In the recent renaissance of films exploring the lives of teenage girls (Lady Bird, The Edge of Seventeen), Yoko Yamanaka’s feature debut Amiko is a Japanese insight into the mind and turbulent emotions of a young girl, trying to figure out what she feels and why she feels it. Rough-hewn, sombre, yet tinged with a vibe on the verge of insanity, it’s another welcome look at how teenagers try (and usually fail) to figure how to find emotional equilibrium in the midst of raging hormones and short and incomprehensible relationships.
Amiko (Aira Sunohara) lives in Nagano, a town far from the city lights, and even farther from anywhere she wants to be (if she could figure out what that was). She attends a school she describes as a pig farm, a courthouse, and a corporation: though there is little direct evidence to support this, as she is either alone or with friends in the various classrooms, and there is never an adult to be seen. She lives with her mother (another absent adult) and spends time with her best (and possibly only) friend Kanako (Miko Mineo), as she thinks her strange thoughts that she has yet to find a place for.
One afternoon, while alone in a classroom listening to music, fellow student Aomi (Hiroro Oshita) walks in: he is friendly enough, but doesn’t take much time to get to know Amiko, except to see what song she is listening to (‘Lotus Flower’ by Radiohead), and nods his approval. They spend several hours walking, with Aomi doing most of the talking, and this brief encounter leads to an obsession with him by Amiko, the kind only teenage girls can have, where their affection is misplaced, but again, they have no other place (or think they don’t) for these emotions to go.
Indeed, the conspicuous absence of an adults to guide, assist, or admonish Amiko or the other teenagers give us a singular teenage perspective on what is going on. Amiko is thinking the kind of deep, philosophical thoughts that people of her age do (what is happiness if we’re all just going to die? Why does this person like me one day but not the next? Who am I when I am alone?), without enough life experience in which to draw any conclusions that might assist her mental and emotional state.
Yamanaka made this film at age 20, eschewing film school and going straight for on-the-job experience. Hence, this is a raw and rough-hewn film, abandoning more traditional aesthetics for its tone that matches the disjointed nature of its main character’s state of mind. Showing various moments in a year in the life of Amiko, we see her in joy, in love, in pain, in anger, and in despondence at what she sees as a dead-end life, even as she is at the beginning of it.
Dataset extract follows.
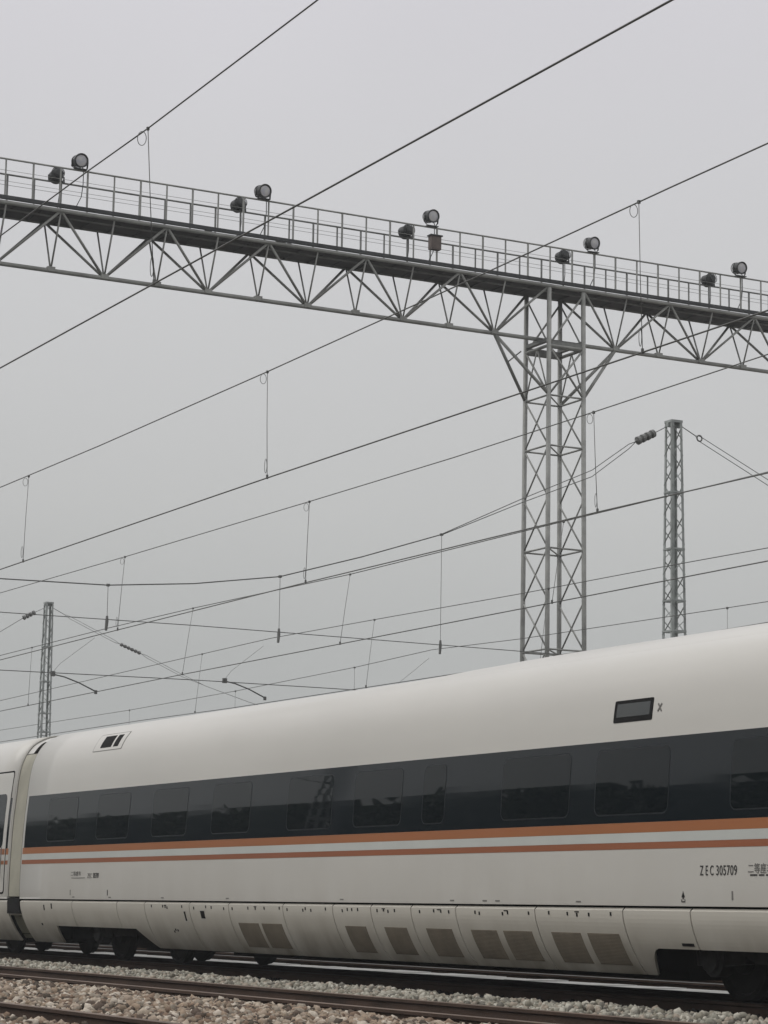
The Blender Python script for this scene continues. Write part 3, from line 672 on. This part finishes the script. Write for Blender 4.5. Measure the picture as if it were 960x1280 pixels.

Amiko is trying to figure out the ‘performance’ of being a human, and the specific human that it seems she is: a girl, a student, a friend, a possible lover. One moment, she is alone and despondent, falling on the floor in her ennui and frustration at those (not) around her. The next, she is sitting with Kanako, playing with yarn, and running around shouting her love for Aomi.Yamanaka captures these moments with the same combination of frenzy and stillness as Amiko’s mood dictates. As her continued separation from Aomi wears at her patience and resilience to the point of her taking drastic measures, Amiko goes beyond the reaches of even reasonable teenager logic, and Yamanaka follows her character without sentimentality or judgment, rather recording it for proverbial posterity.
With the actions of its characters becoming both increasingly dangerous, and all too believable, Amiko is another strange yet poignant look at the complications of youth. Amiko’s youthful heart and too-active brain make for an interest sets of vignettes that are funny and heartbreaking as they are reminiscent.